The great postliberal insight is that small is beautiful

To my layman’s mind the great postliberal insight is that small is beautiful, that flourishing is the temporal end of man and it is best achieved on a human scale, and that the little platoons that make for happy society are threatened equally by big business and big government. These are observations that sit at the heart of the early British Labour movement, which is so distinctively British in its genius. It grew not from Marxism and French philosophy but from friendly societies, equitables, unions and cooperatives, from an enthusiasm for the associative that seems to have antagonised liberal Tories who saw only a barrier to the movement of capital. Liberal Tories were the only variety in town the last time I stopped by a Conservative constituency meeting.

Of course I don’t sit in Labour Party gatherings happily cocooned in a supportive bundle of postliberal fraternity, but I can’t see the Tory Party standing up to the Amazonification of the economy any time soon. So I happily take my place on the Blue Labour barricades with wonderful friends and thinkers, and look to the possibility of what the party could be. I suspect I would have been jolly happy in the Labour Party of 1906, and traces of that heritage cannot be expunged.

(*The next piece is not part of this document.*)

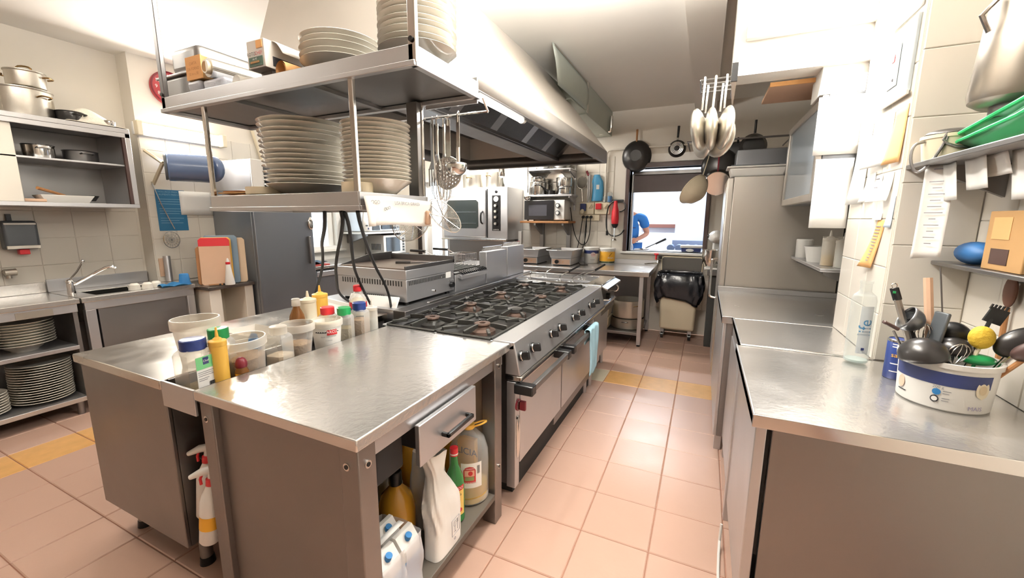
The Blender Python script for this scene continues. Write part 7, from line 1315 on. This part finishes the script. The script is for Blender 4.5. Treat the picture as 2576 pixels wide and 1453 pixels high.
t, p, d = uten('serving_spoon', 'long black spoon leaning right past the tub rim', 'spoon', .15, -.03, .21, BLACK); bowl_at(t, p, Ry(60), .045, .03, .07, NONSTICK, z1=.3)
t, p, d = uten('serving_spoon', 'brown spoon lying across the right rim of the tub', 'spoon', .145, -.09, .20, WOOD, .007); bowl_at(t, p, Ry(55) @ Rx(20), .03, .02, .05, WOODD, z1=.5)
t, p, d = uten('tongs', 'steel tongs pointing right over the tub rim', 'tongs', .15, -.06, .23, STEELB, .006); M().tube([UC + Vector((.05, -.02, 0)), p + Vector((0, .02, .015))], .006, n=8).build('arm', STEELB, t)
# ================= ladles hanging from the beam =================
t = T('ladle_rack', 'small wire rack with several rungs on the bulkhead above the ladles', 'rack', (.0, 2.55, 2.2)); k = M()
for i in range(4): k.tube([(-.075, 2.42 + .06 * i, 2.195 - .004 * i), (.075, 2.42 + .06 * i, 2.195 - .004 * i)], .004, n=6)
k.tube([(-.075, 2.42, 2.195), (-.075, 2.62, 2.185)], .004, n=6).tube([(.075, 2.42, 2.195), (.075, 2.72, 2.185), (.09, 2.85, 2.19), (.09, 2.85, 2.33)], .004, n=6); k.build('rungs', STEELD, t)
o = M().bb(-.014, .014, -.008, .008, 0, .085).tube([(0, 0, .08), (.006, 0, .11)], .0012, n=4).build('knife_handle', BLACK, None, bevel=.004); o.location = (.075, 2.40, 2.165); tag(o, 'black knife handle hanging at the right end of the wire rack', 'knife'); o.name = 'hanging_knife'
M().prism([(-.012, 0), (.012, 0), (.002, -.14)], (0, -.002, 0), (1, 0, 0), (0, 0, 1), (0, .003, 0)).build('blade', STEELB, o)
for i, (x, y, hz, hm, lean) in enumerate(((-.055, 2.42, .15, STEELB, -8), (-.005, 2.42, .15, CREAM, -2), (.045, 2.42, .15, STEELB, 6), (-.04, 2.54, .14, STEELB, -5), (.03, 2.54, .14, STEELB, 4))):
    t = T('ladle', ('left front', 'middle front cream-handled', 'right front', 'left rear', 'right rear')[i] + ' ladle in the bundle hanging from the wire rack', 'ladle', (x, y, 2.2), 'ladles hanging from the wire rack')
    M().tube([(x, y + .008, 2.190), (x, y - .004, 2.206), (x, y - .010, 2.19), (x - .004, y - .008, 2.20 - hz)], .0055, n=8).build('handle', hm, t)
    R_ = Ry(lean) @ Rz(90); M().ell((x + lean * .0016, y - .005 + (.06 if i > 2 else 0) * .3, 1.955 - (.02 if i > 2 else 0)), .095 if i < 3 else .10, .032, .105, n=24, m=14, R=Rz(90 + (i - 1) * 14) @ Rx(lean)).build('bowl', ALU, t)
# white cable at the counter foot
tag(M().tube([(.165, 1.50, .006), (.16, 1.70, .006), (.168, 1.90, .02), (.172, 1.92, .12)], .006, n=7, smooth=1).build('cable', WHITE, None), 'white cable on the floor along the near right counter', 'cable')
# ================= person behind the hatch =================
def skin_fig(name, pts, edges, radii, m, parent, sub=2, root=0):
    me = bpy.data.meshes.new(name); me.from_pydata([Vector(p) for p in pts], edges, []); o = bpy.data.objects.new(name, me); COL.objects.link(o); o.parent = parent
    me.materials.append(m); o.modifiers.new('skin', 'SKIN').use_smooth_shade = True
    if not me.skin_vertices: 
        bpy.context.view_layer.objects.active = o
    for i, r in enumerate(radii):
        sv = me.skin_vertices[0].data[i]; sv.radius = r if isinstance(r, tuple) else (r, r); sv.use_root = (i == root)
    s = o.modifiers.new('sub', 'SUBSURF'); s.levels = s.render_levels = sub
    return o
t = T('person', 'man in blue T-shirt and blue apron behind the serving hatch, hand at waist', 'person', (-1.10, 6.75, 0), None, local=True, rz=.12)
S = 1.06
P = lambda *a: tuple(x * S for x in a)
pts = [P(0, 0, .98), P(0, .005, 1.12), P(0, 0, 1.30), P(0, .01, 1.46), P(0, .01, 1.53), P(-.035, -.01, 1.60),                    # 0 pelvis .. 4 neck, 5 skull base
       P(.11, .01, 1.455), P(.19, .01, 1.44), P(.27, .06, 1.20), P(.13, -.15, 1.12), P(.085, -.17, 1.105),                        # right-of-picture arm: 6 clavicle 7 shoulder 8 elbow 9 wrist 10 palm
       P(-.11, .01, 1.455), P(-.19, .01, 1.44), P(-.25, .05, 1.18), P(-.16, -.16, 1.05), P(-.13, -.20, 1.03),                    # other arm
       P(.09, 0, .90), P(.10, -.01, .50), P(.10, .02, .09), P(.105, -.10, .04), P(-.09, 0, .90), P(-.10, -.01, .50), P(-.10, .02, .09), P(-.105, -.10, .04), P(-.07, -.01, 1.69)]
E_ = [(0, 1), (1, 2), (2, 3), (3, 4), (4, 5), (3, 6), (6, 7), (7, 8), (8, 9), (9, 10), (3, 11), (11, 12), (12, 13), (13, 14), (14, 15), (0, 16), (16, 17), (17, 18), (18, 19), (0, 20), (20, 21), (21, 22), (22, 23), (5, 24)]
rad = [(.14, .10), (.13, .095), (.15, .10), (.13, .09), .055, .075, .07, .062, .042, .028, .030, .07, .062, .042, .028, .030, .082, .058, .042, .035, .082, .058, .042, .035, .085]
rad = [tuple(x * S for x in r) if isinstance(r, tuple) else r * S for r in rad]
body = skin_fig('body', pts, E_, rad, SKIN, t)
# head details
M().ell(P(-.07, -.02, 1.69), .078 * S, .095 * S, .115 * S, n=24, m=16).ell(P(-.07, -.118, 1.68), .014, .02, .025, n=10).ell(P(.01, -.01, 1.68), .012, .02, .032, n=10).ell(P(-.15, -.01, 1.68), .012, .02, .032, n=10).build('head', SKIN, t)
M().ell(P(-.07, 0, 1.725), .086 * S, .098 * S, .098 * S, n=24, m=12, z0=-.1).build('hair', HAIR, t)
for s in (1, -1): M().ell(P(-.07 + .032 * s, -.105, 1.70), .012, .008, .009, n=10).build('eye', PAPER, t)
M().ell(P(-.07, -.107, 1.625), .025, .008, .007, n=10).build('mouth', DRED, t)
# hand with five fingers curled at the apron string
pc = Vector(P(.085, -.17, 1.105))
hm = M().ell(pc, .042, .020, .048, n=14, m=10, R=Ry(35)); 
for i, (dx, l) in enumerate(((-.028, .062), (-.010, .072), (.010, .070), (.028, .055))):
    a = pc + Vector((-.03 + dx * .3, -.008, -.02 + dx * .8)); hm.tube([a, a + Vector((-.018, -.012, -l * .45)), a + Vector((-.012, .002, -l))], [.010, .0095, .008], n=8, smooth=1)
hm.tube([pc + Vector((.005, -.015, .02)), pc + Vector((-.03, -.03, .018)), pc + Vector((-.055, -.028, -.002))], [.011, .010, .009], n=8, smooth=1); hm.build('hand', SKIN, t)
# shirt and apron: a second, slightly wider figure over trunk and upper arms
sp = [P(0, 0, .96), P(0, .005, 1.12), P(0, 0, 1.30), P(0, .01, 1.455), P(0, .01, 1.50), P(.11, .01, 1.46), P(.195, .01, 1.44), P(.245, .04, 1.28), P(-.11, .01, 1.46), P(-.195, .01, 1.44), P(-.235, .035, 1.26)]
se = [(0, 1), (1, 2), (2, 3), (3, 4), (3, 5), (5, 6), (6, 7), (3, 8), (8, 9), (9, 10)]
sr = [(.165, .125), (.155, .118), (.172, .122), (.150, .108), .072, .085, .082, .070, .085, .082, .070]
skin_fig('t_shirt', sp, se, [tuple(x * S for x in r) if isinstance(r, tuple) else r * S for r in sr], SHIRT, t)
M().grid(lambda u, v: tuple(Vector(P(.205 * math.cos(PI + PI * u), .155 * math.sin(PI + PI * u), .45 + .63 * v))), 20, 8).build('apron', APRON, t, solid=.006)
M().tube([P(.205 * math.cos(PI + PI * u / 12), .16 * math.sin(PI + PI * u / 12), 1.08) for u in range(13)], .008, n=6).tube([P(.03, -.165, 1.08), P(.04, -.175, 1.0), P(.045, -.172, .94)], .006, n=6).tube([P(.06, -.165, 1.08), P(.075, -.172, 1.03), P(.08, -.17, .96)], .006, n=6).build('apron_string', PAPER, t)
M().bb(.05, .11, -.135, -.130, 1.36, 1.375).build('chest_print', NAVYI, t)
trs = skin_fig('trousers', [P(0, 0, .96), P(.09, 0, .88), P(.10, -.01, .50), P(.10, .02, .10), P(-.09, 0, .88), P(-.10, -.01, .50), P(-.10, .02, .10)], [(0, 1), (1, 2), (2, 3), (0, 4), (4, 5), (5, 6)], [(.16, .12), .10, .075, .065, .10, .075, .065], mat('dark_trousers', '#23283a', .9), t)
for s in (1, -1): M().ell(P(.105 * s, -.05, .035), .05, .13, .045, n=16).build('shoe', BLACK, t)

Labourism is still the great handbrake against capitalism, doubly so if it can remember its inheritance as heirs what Adrian Pabst calls “the radical tradition of British Romanticism — of William Cobbett, Walter Scott, Thomas Carlyle, John Ruskin and William Morris, G. D. H. Cole and R. H. Tawney”. I fancy that is the cord that binds my Blue Labourism and my grandfather’s conservatism; we were both great romantics. So I participate in the Labour Party in his spirit, channelling his joyful pessimism. Safe in the knowledge that nothing will ever be as good as it once was or as good as it could have been, I roll up my sleeves and get stuck in regardless.